REQUIRED TASK: Output every line exactly as written. Leave out pictures.

>> begin

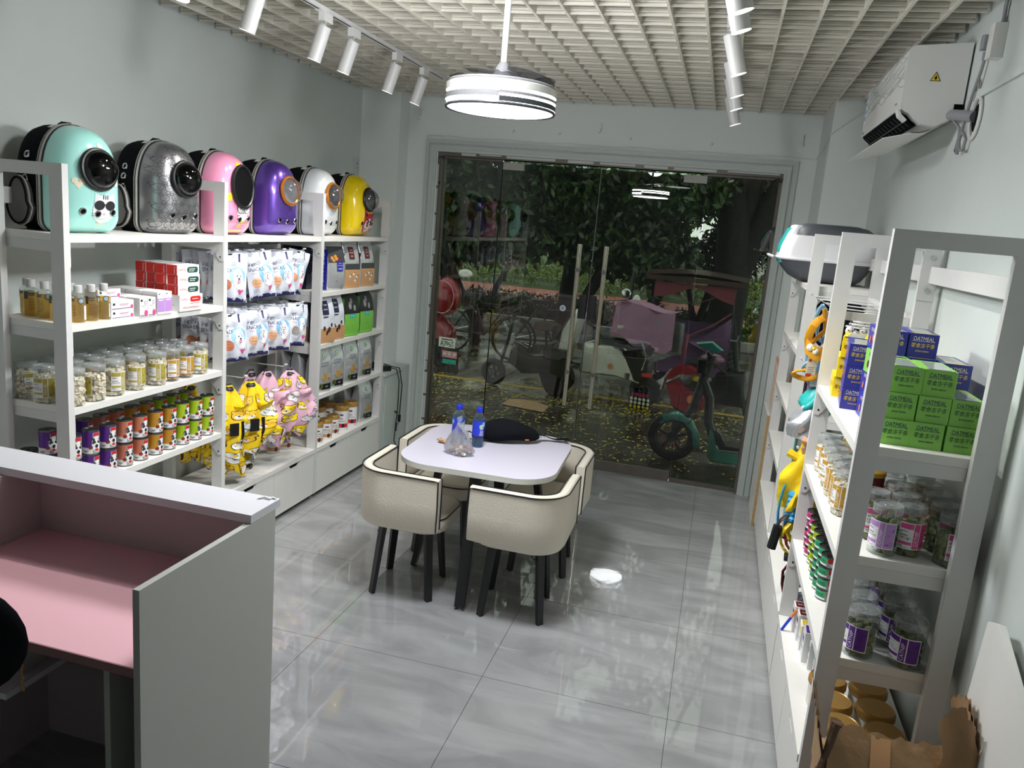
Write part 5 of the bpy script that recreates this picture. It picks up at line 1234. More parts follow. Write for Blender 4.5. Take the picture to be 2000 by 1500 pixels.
strap_thing('dog_leash', 'sky blue coiled dog leash hanging on the low near hook', 'leash', (.445, 3.57, lz-.06), 0,
            [('hand_loop', 'p_cyanblue', loop(-.035, .0, .030, .13, yy=.01), .008, .4), ('coil', 'p_cyanblue', [(.024*cos(k*.9), .024*sin(k*.9), -.05-.0038*k) for k in range(40)], .011, 1), ('clip', 'black_plastic', [(.02, 0, .01), (.025, 0, -.05)], .010, .7)])
strap_thing('dog_leash', 'red dog leash between the blue and yellow ones', 'leash', (.460, 3.60, lz-.10), 0, [('strap', 'p_red', loop(.0, .0, .035, .15, yy=.03), .007, .4), ('strap', 'p_red', [(0, 0, 0), (-.03, -.01, -.15), (-.045, 0, -.24)], .007, .4)])
strap_thing('dog_harness', 'bright yellow dog harness under the red leash', 'leash', (.460, 3.58, lz-.20), 0, [('strap', 'p_yellow', loop(.0, .0, .038, .07, yy=.03), .009, .5), ('strap', 'p_yellow', loop(-.01, -.05, .04, .08, yy=.04), .009, .5), ('strap', 'p_yellow', [(.02, -.02, -.02), (-.03, -.03, -.10), (.02, -.02, -.19)], .009, .5)])
strap_thing('dog_leash', 'black and dark red leash with padded grip hanging lowest', 'leash', (.445, 3.56, lz-.22), 0, [('strap', 'p_darkbrown', loop(-.01, .0, .05, .06, yy=.02), .008, .4), ('grip', 'black_plastic', [(-.055, 0, -.06), (-.07, 0, -.17)], .014, 1), ('strap', 'p_black', [(.03, 0, -.06), (.035, 0, -.15), (.02, 0, -.22), (.01, 0, -.30), (.02, 0, -.36)], .007, .5), ('strap', 'p_maroon', [(.02, 0, -.22), (-.005, 0, -.27), (0, 0, -.33), (.015, 0, -.38)], .006, .5), ('buckle', 'black_plastic', [(-.01, 0, -.20), (.05, 0, -.20)], .014, .6)])
cloth('pet_coat', 'large black padded pet coat hanging behind the second post', 'pet coat', (.60, 3.62, .985), 'black_fabric', .24, .30, .20, 2.7)
cloth('pet_coat', 'black pet coat with blue trim hanging above the bottom board', 'pet coat', (.56, 3.60, .66), 'black_fabric', .12, .18, .10, 6.1, [('leg', 'black_fabric', [(-.03, 0, -.10), (-.035, 0, -.17), (-.035, 0, -.22)], .022), ('leg', 'black_fabric', [(.02, 0, -.10), (.025, 0, -.20), (.025, 0, -.27)], .024), ('blue_trim', 'p_royal', [(-.055, -.02, -.07), (-.03, -.045, -.085), (.0, -.05, -.085)], .006)])
cloth('pet_coat', 'dark grey patterned pet coat folded on the bottom board', 'pet coat', (.56, 3.56, .43), 'p_darkgrey', .13, .078, .12, 7.7)
t = thing('cat_pad', 'white pleated mesh basket lying on the upper hook shelf', 'basket', (.62, 3.60, 1.635))
q = MB()
for k in range(6): q.tube([( .085*cos(a)*(1-.15*k), .05*sin(a)*(1-.15*k), .012*k) for a in [2*pi*j/18 for j in range(18)]], .004, 6, closed=True)
q.build('wire_ring', 'white_metal', t)
t = thing('black_bag', 'black soft bag lying under the far top shelf', 'bag', (.64, 4.62, 1.40)); q = MB(); q.grid(lambda a, v: (.15*cos(2*pi*a)*sin(pi*(v*.96+.02))**.5*(1+.05*sin(12*a)), .09*sin(2*pi*a)*sin(pi*(v*.96+.02))**.5, .31*v), 24, 12, closed_u=True); q.build('bag_body', 'black_fabric', t); q = MB(); q.tube([(-.06, -.02, .29), (-.05, -.04, .325), (.05, -.04, .325), (.06, -.02, .29)], .006, 6); q.build('bag_handle', 'black_fabric', t)
for i, (y, z, c) in enumerate([(4.60, SH[2], 'p_maroon'), (4.66, SH[2], 'p_navy'), (4.60, SH[3], 'p_teal'), (4.66, SH[3], 'p_grey')]):
    t = carton('boxed_toy', ['dark red tall carton at the far bay, upper', 'navy tall carton at the far bay, upper', 'teal tall carton at the far bay, lower', 'grey tall carton at the far bay, lower'][i], 'box', .05, .05, .20, c, lambda d, a, b_, c_: (d.patch(b_, -.018, .018, .10, .17, 0, 1, 1), d.text('PET', b_, (0, .06), .014, 0)), ['paper_white'], None, (.50+.06*(i % 2), y+.03, z))
t = thing('blue_pen', 'small orange and blue trinket hanging at the bottom board edge', 'trinket', (.462, 3.30, .40), 0, rot=(0, radians(25), 0)); q = MB(); q.tube([(0, 0, -.05), (0, 0, .02)], .006, 8); q.build('lower_half', 'p_royal', t); q = MB(); q.tube([(0, 0, .02), (0, 0, .06)], .006, 8); q.build('upper_half', 'p_orange', t)

# ---------------------------------------------------------------- reception counter
t = thing('reception_counter', 'white reception counter with pink inner desk and raised ledge', 'counter', (0, 0, 0))
mat('desk_inner', (190, 176, 178), .6)
MB().box(-2.60, -1.243, 1.945, 2.105, 1.012, 1.038).build('top_ledge', 'desk_white', t)
MB().box(-2.60, -1.262, 2.080, 2.098, 0.0, 1.011).build('front_panel', 'desk_inner', t)
q = MB(); q.prism([(1.478, 0), (2.079, 0), (2.079, 1.011), (1.478, 1.011)], lambda u, v, s: (s, u, v), -1.262, -1.243); q.build('end_panel', 'desk_side', t)
MB().box(-2.16, -2.142, 1.30, 2.079, 0.0, 1.011).build('end_panel', 'desk_inner', t)
q = MB(); q.box(-2.141, -1.263, 1.505, 2.079, .758, .781, 0); q.build('desk_surface', 'desk_pink', t)
MB().box(-2.141, -1.263, 1.500, 1.505, .757, .782).build('desk_edge_band', 'desk_pink_edge', t)
MB().box(-1.425, -1.407, 1.56, 2.079, 0.0, .757).build('divider_panel', 'desk_side', t)
q = MB(); q.box(-2.0, -1.705, 1.52, 1.80, .575, .593); q.build('keyboard_tray', 'desk_white', t)
MB().box(-1.76, -1.745, 1.60, 1.80, .593, .757).build('tray_hanger', 'desk_side', t)
q = MB()
for k in range(14): q.ball((-1.690+.003*sin(k*2), 1.56, .745-.012*k), (.005, .004, .007), 6, 4)
tag(q.build('bead_chain', 'p_tan'), 'short beige bead cord hanging under the pink desk', 'cord', kind='stuff')
q = MB(); q.tube([(-1.30, 2.07, 1.041), (-1.285, 2.085, 1.043), (-1.265, 2.08, 1.042), (-1.262, 2.095, 1.041), (-1.250, 2.09, 1.040)], .0035, 5); q.build('torn_film', 'paper_white', t)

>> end

ANSWER TO THIS PROBLEM:
Write part 5 of the bpy script that recreates this picture. It picks up at line 1234. More parts follow. Write for Blender 4.5. Take the picture to be 2000 by 1500 pixels.
strap_thing('dog_leash', 'sky blue coiled dog leash hanging on the low near hook', 'leash', (.445, 3.57, lz-.06), 0,
            [('hand_loop', 'p_cyanblue', loop(-.035, .0, .030, .13, yy=.01), .008, .4), ('coil', 'p_cyanblue', [(.024*cos(k*.9), .024*sin(k*.9), -.05-.0038*k) for k in range(40)], .011, 1), ('clip', 'black_plastic', [(.02, 0, .01), (.025, 0, -.05)], .010, .7)])
strap_thing('dog_leash', 'red dog leash between the blue and yellow ones', 'leash', (.460, 3.60, lz-.10), 0, [('strap', 'p_red', loop(.0, .0, .035, .15, yy=.03), .007, .4), ('strap', 'p_red', [(0, 0, 0), (-.03, -.01, -.15), (-.045, 0, -.24)], .007, .4)])
strap_thing('dog_harness', 'bright yellow dog harness under the red leash', 'leash', (.460, 3.58, lz-.20), 0, [('strap', 'p_yellow', loop(.0, .0, .038, .07, yy=.03), .009, .5), ('strap', 'p_yellow', loop(-.01, -.05, .04, .08, yy=.04), .009, .5), ('strap', 'p_yellow', [(.02, -.02, -.02), (-.03, -.03, -.10), (.02, -.02, -.19)], .009, .5)])
strap_thing('dog_leash', 'black and dark red leash with padded grip hanging lowest', 'leash', (.445, 3.56, lz-.22), 0, [('strap', 'p_darkbrown', loop(-.01, .0, .05, .06, yy=.02), .008, .4), ('grip', 'black_plastic', [(-.055, 0, -.06), (-.07, 0, -.17)], .014, 1), ('strap', 'p_black', [(.03, 0, -.06), (.035, 0, -.15), (.02, 0, -.22), (.01, 0, -.30), (.02, 0, -.36)], .007, .5), ('strap', 'p_maroon', [(.02, 0, -.22), (-.005, 0, -.27), (0, 0, -.33), (.015, 0, -.38)], .006, .5), ('buckle', 'black_plastic', [(-.01, 0, -.20), (.05, 0, -.20)], .014, .6)])
cloth('pet_coat', 'large black padded pet coat hanging behind the second post', 'pet coat', (.60, 3.62, .985), 'black_fabric', .24, .30, .20, 2.7)
cloth('pet_coat', 'black pet coat with blue trim hanging above the bottom board', 'pet coat', (.56, 3.60, .66), 'black_fabric', .12, .18, .10, 6.1, [('leg', 'black_fabric', [(-.03, 0, -.10), (-.035, 0, -.17), (-.035, 0, -.22)], .022), ('leg', 'black_fabric', [(.02, 0, -.10), (.025, 0, -.20), (.025, 0, -.27)], .024), ('blue_trim', 'p_royal', [(-.055, -.02, -.07), (-.03, -.045, -.085), (.0, -.05, -.085)], .006)])
cloth('pet_coat', 'dark grey patterned pet coat folded on the bottom board', 'pet coat', (.56, 3.56, .43), 'p_darkgrey', .13, .078, .12, 7.7)
t = thing('cat_pad', 'white pleated mesh basket lying on the upper hook shelf', 'basket', (.62, 3.60, 1.635))
q = MB()
for k in range(6): q.tube([( .085*cos(a)*(1-.15*k), .05*sin(a)*(1-.15*k), .012*k) for a in [2*pi*j/18 for j in range(18)]], .004, 6, closed=True)
q.build('wire_ring', 'white_metal', t)
t = thing('black_bag', 'black soft bag lying under the far top shelf', 'bag', (.64, 4.62, 1.40)); q = MB(); q.grid(lambda a, v: (.15*cos(2*pi*a)*sin(pi*(v*.96+.02))**.5*(1+.05*sin(12*a)), .09*sin(2*pi*a)*sin(pi*(v*.96+.02))**.5, .31*v), 24, 12, closed_u=True); q.build('bag_body', 'black_fabric', t); q = MB(); q.tube([(-.06, -.02, .29), (-.05, -.04, .325), (.05, -.04, .325), (.06, -.02, .29)], .006, 6); q.build('bag_handle', 'black_fabric', t)
for i, (y, z, c) in enumerate([(4.60, SH[2], 'p_maroon'), (4.66, SH[2], 'p_navy'), (4.60, SH[3], 'p_teal'), (4.66, SH[3], 'p_grey')]):
    t = carton('boxed_toy', ['dark red tall carton at the far bay, upper', 'navy tall carton at the far bay, upper', 'teal tall carton at the far bay, lower', 'grey tall carton at the far bay, lower'][i], 'box', .05, .05, .20, c, lambda d, a, b_, c_: (d.patch(b_, -.018, .018, .10, .17, 0, 1, 1), d.text('PET', b_, (0, .06), .014, 0)), ['paper_white'], None, (.50+.06*(i % 2), y+.03, z))
t = thing('blue_pen', 'small orange and blue trinket hanging at the bottom board edge', 'trinket', (.462, 3.30, .40), 0, rot=(0, radians(25), 0)); q = MB(); q.tube([(0, 0, -.05), (0, 0, .02)], .006, 8); q.build('lower_half', 'p_royal', t); q = MB(); q.tube([(0, 0, .02), (0, 0, .06)], .006, 8); q.build('upper_half', 'p_orange', t)

# ---------------------------------------------------------------- reception counter
t = thing('reception_counter', 'white reception counter with pink inner desk and raised ledge', 'counter', (0, 0, 0))
mat('desk_inner', (190, 176, 178), .6)
MB().box(-2.60, -1.243, 1.945, 2.105, 1.012, 1.038).build('top_ledge', 'desk_white', t)
MB().box(-2.60, -1.262, 2.080, 2.098, 0.0, 1.011).build('front_panel', 'desk_inner', t)
q = MB(); q.prism([(1.478, 0), (2.079, 0), (2.079, 1.011), (1.478, 1.011)], lambda u, v, s: (s, u, v), -1.262, -1.243); q.build('end_panel', 'desk_side', t)
MB().box(-2.16, -2.142, 1.30, 2.079, 0.0, 1.011).build('end_panel', 'desk_inner', t)
q = MB(); q.box(-2.141, -1.263, 1.505, 2.079, .758, .781, 0); q.build('desk_surface', 'desk_pink', t)
MB().box(-2.141, -1.263, 1.500, 1.505, .757, .782).build('desk_edge_band', 'desk_pink_edge', t)
MB().box(-1.425, -1.407, 1.56, 2.079, 0.0, .757).build('divider_panel', 'desk_side', t)
q = MB(); q.box(-2.0, -1.705, 1.52, 1.80, .575, .593); q.build('keyboard_tray', 'desk_white', t)
MB().box(-1.76, -1.745, 1.60, 1.80, .593, .757).build('tray_hanger', 'desk_side', t)
q = MB()
for k in range(14): q.ball((-1.690+.003*sin(k*2), 1.56, .745-.012*k), (.005, .004, .007), 6, 4)
tag(q.build('bead_chain', 'p_tan'), 'short beige bead cord hanging under the pink desk', 'cord', kind='stuff')
q = MB(); q.tube([(-1.30, 2.07, 1.041), (-1.285, 2.085, 1.043), (-1.265, 2.08, 1.042), (-1.262, 2.095, 1.041), (-1.250, 2.09, 1.040)], .0035, 5); q.build('torn_film', 'paper_white', t)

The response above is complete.